Auch deutsche Exporte legen zu
Die Revision der Prognose für 2022 sei vor allem auf statistische Bereinigungen und die Verfügbarkeit besserer Daten zurückzuführen, schreibt die WTO. Für Europa sei ein Anstieg des Exportvolumens von 1,8 Prozent zu erwarten. So zogen auch die Ausfuhren in Deutschland zuletzt wieder an. Die Exporte im August legten im Vergleich zum Vormonat Juli 1,6 Prozent zu, wie das Statistische Bundesamt heute mitteilte. Geliefert wurden Waren im Wert von 133,1 Milliarden Euro, das war ein Anstieg von 18,1 Prozent gegenüber August 2021.
Für Asien rechnet die WTO mit einem Plus beim Exportvolumen von 2,9 Prozent, für Nordamerika 3,4 Prozent und die Nahostregion 14,6 Prozent. In der GUS-Gemeinschaft aus Nachfolgestaaten der Sowjetunion gehe das Exportvolumen nach der Prognose dagegen um 5,8 Prozent zurück. Beim Import schlage die GUS mit minus 24,7 Prozent zu Buche, während Einfuhren in Asien um 0,9 Prozent, in Europa um 5,4 und in Nordamerika um 8,5 Prozent steigen.
Prognosen für das kommende Jahr seien schwierig, da der Fortgang des russischen Angriffskriegs oder mögliche weitere Zinsschritte schwer vorauszusehen seien, erläuterte die WTO. Wenn es schlecht laufe, könne der Weltwarenhandel 2023 nach den Prognosemodellen auch um 2,8 Prozent schrumpfen.

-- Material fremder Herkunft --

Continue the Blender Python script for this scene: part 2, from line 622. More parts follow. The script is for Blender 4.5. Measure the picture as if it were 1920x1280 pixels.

Im besten Fall sei ein Wachstum von 4,6 Prozent drin.
Deutschland mit exportstarker Industrie besonders gefährdet
In Deutschland blicken Experten aufgrund der explodierenden Energiepreise, den Problemen in den Lieferketten und der Eintrübung der Weltwirtschaft ebenfalls skeptisch in die Zukunft. "Das leichte Wachstum der Ausfuhren im August ist nur ein letztes Aufflackern vor einem kalten Exportwinter", sagte etwa Volker Treier vom Deutschen Industrie- und Handelskammertag (DIHK). Ähnlich äußerte sich Thomas Gitzel, Chefvolkswirt der VP Bank. Es verleihe zwar Hoffnung, "dass die deutschen Exporteure im dritten Quartal nochmals mit einem blauen Auge davonkamen." Die konjunkturellen Aussichten für die Weltwirtschaft trübten sich aber zunehmend ein.
Das könnte gerade Deutschland hart treffen. "Die deutsche Volkswirtschaft ist mit ihrer exportstarken Industrie den weltwirtschaftlichen Widrigkeiten besonders stark ausgesetzt", erklärte Gitzel. Es sei davon auszugehen, dass das Exportgeschäft das Wirtschaftswachstum dämpfen werde.
Die WTO warnte derweil Regierungen vor dem Reflex, angesichts des schwierigen Umfelds Handelsbarrieren aufzubauen. Ein Rückzug aus globalen Lieferketten könne den Inflationsdruck erhöhen, das Wirtschaftswachstum begrenzen und Einschränkungen im Lebensstandard bringen. Auch zur Bewältigung des Klimawandels sei freier Handel nötig, um neue Technologien auszutauschen. Regierungen dürften bei der Bewältigung kurzfristiger Probleme etwa bei der Energieversorgung die langfristigen Ziele einer Begrenzung des Klimawandels nicht aus den Augen verlieren, betonte Okonjo-Iweala.